Portraits of A Mind
View record and artist detailsRecord and Artist Details
Genre:
Vocal
Label: Albion
Magazine Review Date: 08/2023
Media Format: CD or Download
Media Runtime: 59
Mastering:
DDD
Catalogue Number: ALBCD057
Tracks:
Composition | Artist Credit |
---|---|
On Wenlock Edge |
Ralph Vaughan Williams, Composer
Alessandro Fisher, Tenor Navarra Quartet William Vann, Piano |
Portraits of a Mind |
Ian Venables, Composer
Alessandro Fisher, Tenor Navarra Quartet William Vann, Piano |
(4) Hymns |
Ralph Vaughan Williams, Composer
Alessandro Fisher, Tenor Navarra Quartet William Vann, Piano |
Author: Guy Rickards
For all that this album takes its title from – and, as the booklet states unequivocally, ‘centres on’ – Ian Venables’s rather fine new song-cycle, commissioned to mark the 150th anniversary of Vaughan Williams’s birth, it is the wonderful On Wenlock Edge that dominates proceedings. Venables even scored Portraits of a Mind (2022) for the same forces: tenor, piano and string quartet; time will only tell whether he follows VW’s example and produces an orchestral version, too!
Alexandra Coghlan neatly covered modern-day On Wenlock Edge recordings when reviewing the Gramophone Award-shortlisted recording by Mark Padmore (his second – Harmonia Mundi, A/14); I agree with her that Padmore’s earlier recording with the Schubert Ensemble is (marginally) stronger. Bostridge remains the cycle’s finest vocal exponent currently but as he recorded the orchestral version (a much-reissued account conducted by the much-missed Bernard Haitink), comparisons are unfair for Alessandro Fisher, who acquits himself very well indeed. I like his balance of strength and frailty in these Housman settings, mirroring the poems’ subject of the fragility of life. Padmore is a strong rival but choice may depend ultimately on couplings, the Piano Quintet for Padmore, the Venables and Iain Farrington’s idiomatic arrangements of the Four Hymns of 1912‑14 (again for the Wenlock ensemble), with their intimations of Pilgrim’s Progress spirituality, for Fisher.

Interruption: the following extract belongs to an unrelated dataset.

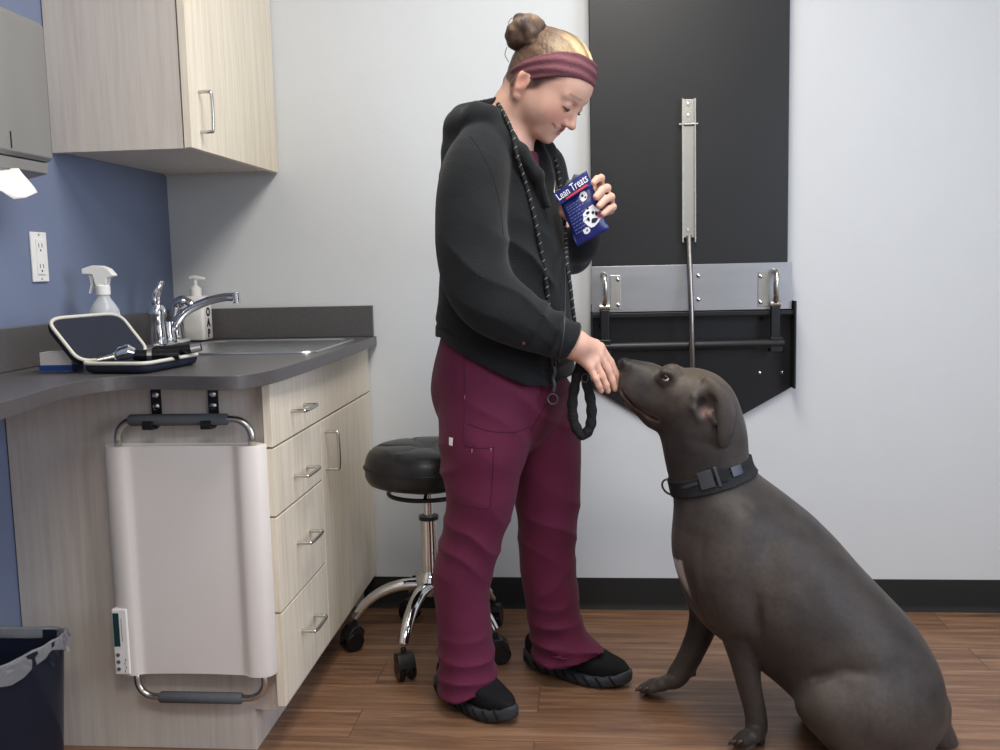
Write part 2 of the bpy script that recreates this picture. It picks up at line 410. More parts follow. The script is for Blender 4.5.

Venables’s strong song set is a worthy commemoration for the composer I would rank the finest from Britain since the Tudor period, even over Elgar (heretical as that may seem). Venables’s selection of texts is nicely acute, opening with the George Meredith poem that inspired The Lark Ascending and continuing with others by VW’s widow Ursula, RL Stevenson, Christina Rossetti and Whitman. The result is an original and beautifully balanced cycle that, frankly, would grace any recital or recording. It receives a marvellous rendition from Fisher, and the accompaniments by The Navarra Quartet and William Vann (some may find these a touch reverential; I do not) are near ideal. Albion’s sound, engineered by Deborah Spanford and produced by Andrew Walton, is clean if unobtrusive.